Hawai‘i is undergoing a major transformation to move from a state that has been almost completely reliant on imported fossil fuels to one that is powered by clean renewable energy. Beginning in the late 1990s and early 2000s, state leaders began setting big, first-of-their-kind goals to change the course of energy production and delivery. Hawai‘i was the first state to commit to 100% clean renewable energy for electricity, to a net-negative emissions goal, to the Paris Agreement in law and to do our part based on the science and Hawai‘i’s share of the nation’s emissions. Hawai‘i is focusing on high-impact actions and leading by example.

Clean Energy Initiative

The Hawai‘i Clean Energy Initiative renewed Hawai‘i’s commitment to setting bold clean energy goals that include achieving the nation’s first-ever 100 percent renewable portfolio standards (RPS) by the year 2045.

The initiative was launched in 2008, when the State of Hawai‘i and U.S. Department of Energy signed a groundbreaking Memorandum of Understanding to collaborate on the reduction of Hawai‘i’s heavy dependence on imported fossil fuels. To turn that vision into reality, HCEI is transforming the financial, regulatory, legal, and institutional systems that govern energy planning and delivery within the state.


Achieving a net-negative, clean energy economy requires extensive planning and analysis. Understanding the economic, environmental, and energy security impacts of different scenarios is essential for decision-makers. The Hawai‘i State Energy Office is continually developing and improving upon robust tools and data resources that are needed to help policymakers, government, and industry make make informed decisions.

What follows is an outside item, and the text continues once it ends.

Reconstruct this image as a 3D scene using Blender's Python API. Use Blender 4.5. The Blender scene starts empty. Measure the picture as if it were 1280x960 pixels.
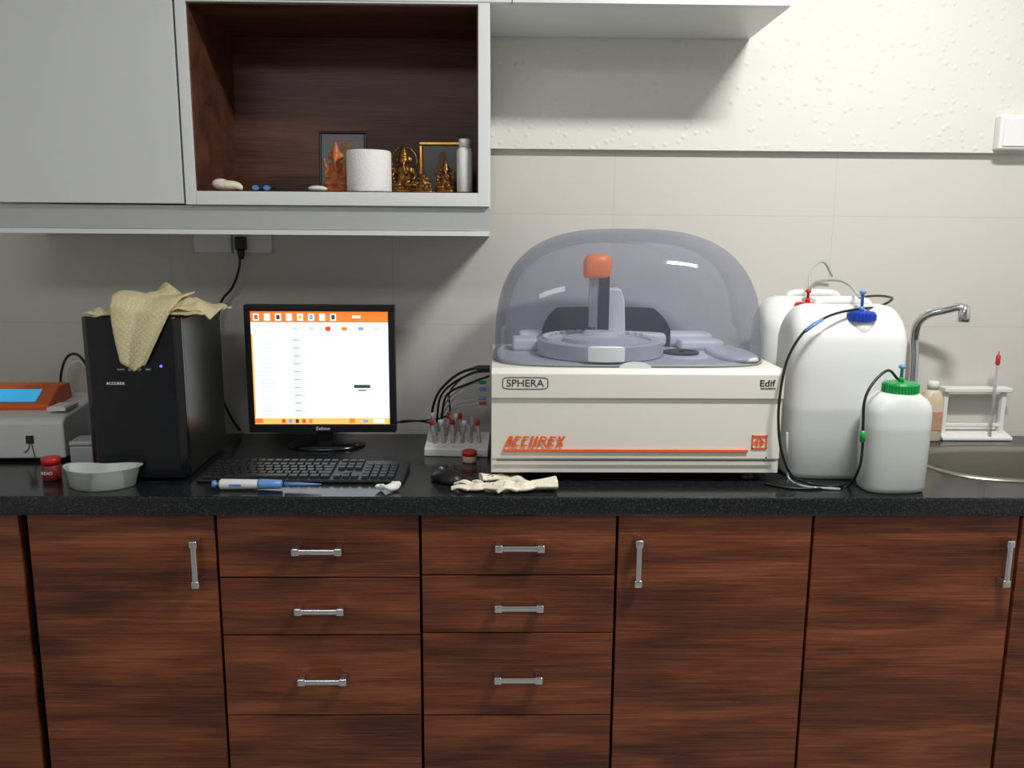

Engage Energy Modeling Tool

The National Renewable Energy Laboratory (NREL) developed the Engage™ modeling tool in collaboration with the Hawai‘i State Energy Office. The U.S. Department of Energy’s Energy Transitions Initiative and Solar Energy Technologies Office funded the effort.

Engage makes cross-sectoral energy system planning and simulation easier and more accessible. Engage is a publicly available, free tool to model energy system scenarios to transition to a net-negative carbon economy. Its integrated visualization capabilities let users view the results of modeled scenarios to better understand the trade-offs and interdependencies involved in energy system transformations.


HAVEN is a data visualization tool that assists planners, decision-makers, and other stakeholders to better understand the relationships, trade-offs, and impacts of policies, regulations, and other decisions made across the energy ecosystem.

Developed through a U.S. Department of Energy competitive grant in coordination with the University of Hawai‘i’s LAVA Lab, HAVEN displays utility resource planning data so users can easily visualize and compare the impact of different plans.

HAVEN Part 1 (February 2018)

HAVEN/engage Part 2 (June 2018)

Powering Past Coal Task Force

Hawai‘i’s last coal plant is set to retire by September 1, 2022, and the use of coal in the State will be a remnant of the past. The retirement represents a significant milestone in Hawai‘i’s transition away from fossil fuel. The 180 MW coal plant generates firm electrical power for Oʻahu’s grid. It has been the largest single generator on Oʻahu, meeting 16% of Oahu’s peak electricity demand according to Hawaiian Electric (Hawaiian Electric, 2019). In 2020, the legislature passed Act 23, which effectively bans the use of coal for electrical power generation in Hawai‘i after September 1, 2022, the expiration date of the coal plant’s power purchase agreement with Oʻahu’s electric utility.


Hawai‘i’s transformation to a net-negative carbon economy includes transportation. Transportation energy demand is driven by the quantity of transportation (passenger-miles and ton-miles) needed; the modes (e.g., plane, boat, car, truck, bus, bicycle, scooter, on foot) used to meet the transportation needs; the fuels (e.g., jet fuel, low-sulfur fuel oil, gasoline, diesel, biodiesel, hydrogen, electricity, human power) needed to propel the various modes; and the primary energy sources (e.g., petroleum, solar, cooking oil, crops, other materials) used to create the fuels.